Form 8-K

UNITED STATES

SECURITIES AND EXCHANGE COMMISSION

Washington, D.C. 20549

 


FORM 8-K

 


CURRENT REPORT

Pursuant to Section 13 or 15(d) of the Securities Exchange Act of 1934

Date of Report: September 7, 2007

(Date of Earliest Event Reported)

 


PENN VIRGINIA GP HOLDINGS, L.P.

(Exact Name of Registrant as Specified in its Charter)

 


 

Delaware   1-33171   20-5116532

(State or Other Jurisdiction

of Incorporation)

  (Commission File Number)  

(IRS Employer

Identification No.)

 

Three Radnor Corporate Center, Suite 300

100 Matsonford Road, Radnor, Pennsylvania

  19087
(Address of Principal Executive Offices)   (Zip Code)

Registrant’s telephone number, including area code: (610) 687-8900

Not Applicable

(Former name or former address, if changed since last report)

 


Check the appropriate box below if the Form 8-K filing is intended to simultaneously satisfy the filing obligation of the registrant under any of the following provisions (see General Instruction A.2. below):

 

¨ Written communications pursuant to Rule 425 under the Securities Act (17 CFR 230.425)

 

¨ Soliciting material pursuant to Rule 14a-12 under the Exchange Act (17 CFR 240.14a-12)

 

¨ Pre-commencement communications pursuant to Rule 14d-2(b) under the Exchange Act (17 CFR 240.14d-2(b))

 

¨ Pre-commencement communications pursuant to Rule 13e-4(c) under the Exchange Act (17 CFR 240.13e-4(c))

 



Item 1.01 Entry into a Material Definitive Agreement.

The disclosure required by this Item 1.01 is set forth under Item 2.03 and is incorporated herein by reference.

 

Item 2.03 Creation of a Direct Financial Obligation or an Obligation under an Off-Balance Sheet Arrangement of a Registrant.

On September 7, 2007, Penn Virginia Resource Partners, L.P. (“PVR”), Penn Virginia Operating Co., LLC (the “Operating Company”) and the Operating Company’s subsidiaries entered into a Fourth Amendment (the “Amendment”) to the Amended and Restated Credit Agreement, as amended, dated March 3, 2005, among the Operating Company, the Guarantors (as such term is defined in the Credit Agreement) party thereto, PNC Bank, National Association, as Administrative Agent and the other Lenders (as such term is defined in the Credit Agreement) party thereto (the “Credit Agreement”).

The Amendment provides that: (i) the Operating Company, or its subsidiaries, are permitted to engage in the business of harvesting and managing timberlands and (ii) the Revolving Credit Commitments (as such term is defined in the Credit Agreement) are increased from $300 million to $450 million.

Penn Virginia GP Holdings, L.P. owns 100% of the general partner of PVR, which holds a 2% general partner interest in PVR, and an approximately 42% limited partner interest in PVR.

A copy of the Amendment is filed as Exhibit 10.1 to this Current Report on Form 8-K and is incorporated herein by reference.

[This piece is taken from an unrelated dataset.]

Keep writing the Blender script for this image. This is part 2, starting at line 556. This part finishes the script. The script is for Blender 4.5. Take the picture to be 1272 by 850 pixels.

The description of the Amendment herein is qualified by reference to the text of Exhibit 10.1.

 

Item 9.01. Financial Statements and Exhibits.

 

(d) Exhibits.

 

10.1

   Fourth Amendment to Amended and Restated Credit Agreement, dated September 7, 2007, among Penn Virginia Operating Co., LLC, the Guarantors party thereto, PNC Bank, National Association, as Administrative Agent and the other Lenders party thereto, and in their stated capacities.


SIGNATURES

Pursuant to the requirements of the Securities Exchange Act of 1934, the Registrant has duly caused this report to be signed on its behalf by the undersigned hereunto duly authorized.

Date: September 7, 2007

 

Penn Virginia GP Holdings, L.P.
By:   PVG GP, LLC
  its general partner
By:  

/s/ Nancy M. Snyder

  Nancy M. Snyder
  Vice President and General Counsel


Exhibit Index

 

Exhibit No.

 

Description

10.1

  Fourth Amendment to Amended and Restated Credit Agreement, dated September 7, 2007, among Penn Virginia Operating Co., LLC, the Guarantors party thereto, PNC Bank, National Association, as Administrative Agent and the other Lenders party thereto, and in their stated capacities.